Friday, October 2, 2009


Yet another reason I haven't been blogging, winetasting. I spent last weekend with my partner's family in Napa with a vineyard behind us and some really cool rock formations at the end of the road. I don't usually like winetasting in Napa for a couple of reasons. Most wineries charge a ridiculous amount for tastings and I'm often ignored because I'm young and don't look like I have lots of money to spend on cases of wine, which I don't. I've found Sonoma a much friendlier experience.

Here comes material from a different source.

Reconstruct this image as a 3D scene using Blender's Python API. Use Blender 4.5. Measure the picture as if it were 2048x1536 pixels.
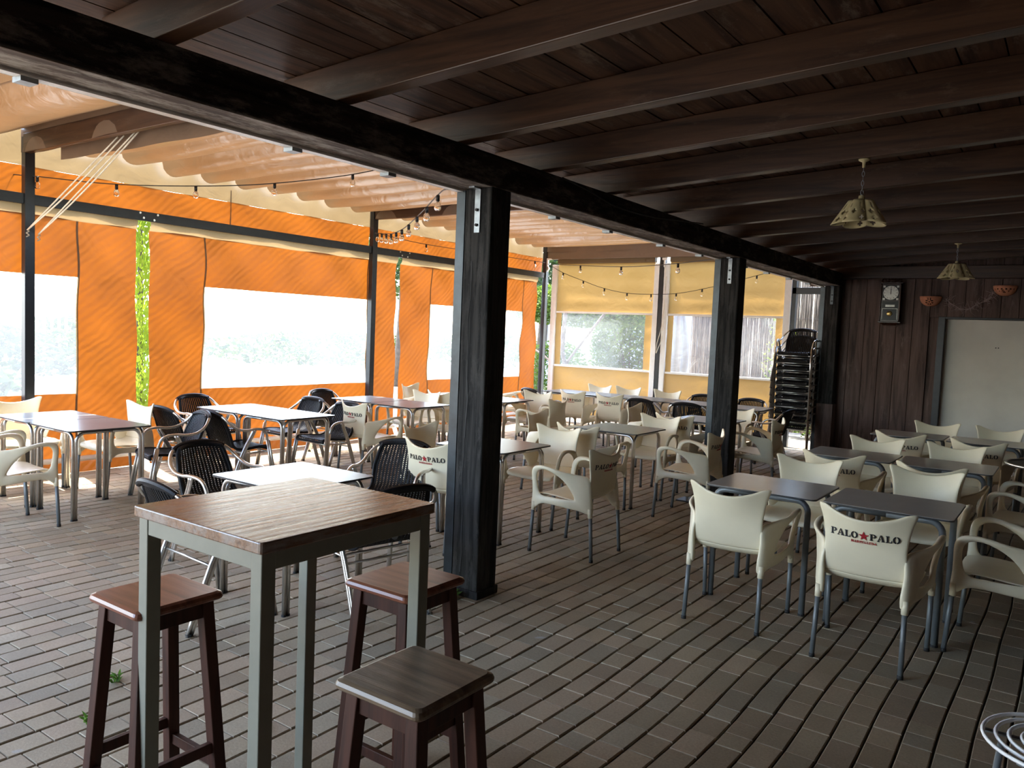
import bpy, math, random
from mathutils import Vector, Matrix
PI = math.pi
rad = math.radians
C = bpy.context.scene.collection
for o in list(bpy.data.objects):
    bpy.data.objects.remove(o)

# ------------------------------------------------------------------ camera
YAW, PITCH, ROLL, FPX = rad(35.377), rad(3.829), rad(2.398), 1591.57
CAMH = 1.66
fw = Vector((-math.sin(YAW)*math.cos(PITCH), math.cos(YAW)*math.cos(PITCH), -math.sin(PITCH)))
rt = Vector((math.cos(YAW), math.sin(YAW), 0))
upv = rt.cross(fw)
cr = math.cos(ROLL)*rt + math.sin(ROLL)*upv
cu = -math.sin(ROLL)*rt + math.cos(ROLL)*upv
cam = bpy.data.cameras.new('camera')
camo = bpy.data.objects.new('camera', cam)
C.objects.link(camo)
camo.matrix_world = Matrix(((cr.x, cu.x, -fw.x, 0), (cr.y, cu.y, -fw.y, 0), (cr.z, cu.z, -fw.z, CAMH), (0, 0, 0, 1)))
cam.sensor_width = 36
cam.lens = 36*FPX/2048
cam.clip_start = 0.02
cam.clip_end = 300
sc = bpy.context.scene
sc.camera = camo

# ------------------------------------------------------------------ light
w = bpy.data.worlds.new('world')
sc.world = w
w.use_nodes = True
wn = w.node_tree
bg = wn.nodes['Background']
sky = wn.nodes.new('ShaderNodeTexSky')
sky.sky_type = 'NISHITA'
sky.sun_disc = False
sky.sun_elevation = rad(62)
sky.sun_rotation = rad(-75)
sky.altitude = 100
sky.air_density = 1.0
sky.ozone_density = .3
sky.dust_density = 2.0
wn.links.new(sky.outputs[0], bg.inputs[0])
bg.inputs[1].default_value = 1.0
sd = Vector((.417, -.10, -1.0)).normalized()
sun = bpy.data.lights.new('sun', 'SUN')
sun.energy = 11.0
sun.angle = rad(0.6)
sun.color = (1.0, 0.95, 0.85)
suno = bpy.data.objects.new('sun', sun)
C.objects.link(suno)
suno.rotation_euler = sd.to_track_quat('-Z', 'Y').to_euler()
suno.location = (-20, 6, 30)
sc.view_settings.view_transform = 'Standard'
sc.view_settings.look = 'None'
sc.view_settings.gamma = 1
sc.view_settings.use_curve_mapping = False
sc.view_settings.exposure = 1.38
try:
    sc.cycles.max_bounces = 10
    sc.cycles.diffuse_bounces = 6
    sc.cycles.transparent_max_bounces = 12
    sc.cycles.transmission_bounces = 8
    sc.cycles.sample_clamp_indirect = 8
except Exception:
    pass


# ------------------------------------------------------------------ materials
def nmat(name):
    m = bpy.data.materials.new(name)
    m.use_nodes = True
    nt = m.node_tree
    return m, nt, nt.nodes['Principled BSDF'], nt.nodes['Material Output']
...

But I had a really good time, and tasted some great wines, at the first place we went to - the Robinson Family Vineyards. Located off the Silverado Trail, the vineyard has a nice backdrop of the rocky crags at the edge of the Napa valley. But more importantly it is an actual small, family-run vineyard. The woman who gave us the tour is one of three sisters whose grandparents started the vineyard. The grandparents have passed away, but we saw three generations working their that day. The woman's father, son-in-law to the founders, is the winemaker and was also giving a tour to another group. And then the woman's two young children were in a vat stomping on grapes. Very messy and cute. She assured us that that is not how they generally press the grapes, but I have to say they looked like pros.

All of the wines were good, but my favorite was the 2005 Great Legs Syrah. In fact, it was my favorite for the day of all 3 wineries we visited. The $10 tasting fee was affordable, unlike the $25 at the other two wineries, and included a tour and a lot of family history about the place. I believe you need reservations to taste there, but it was well worth it.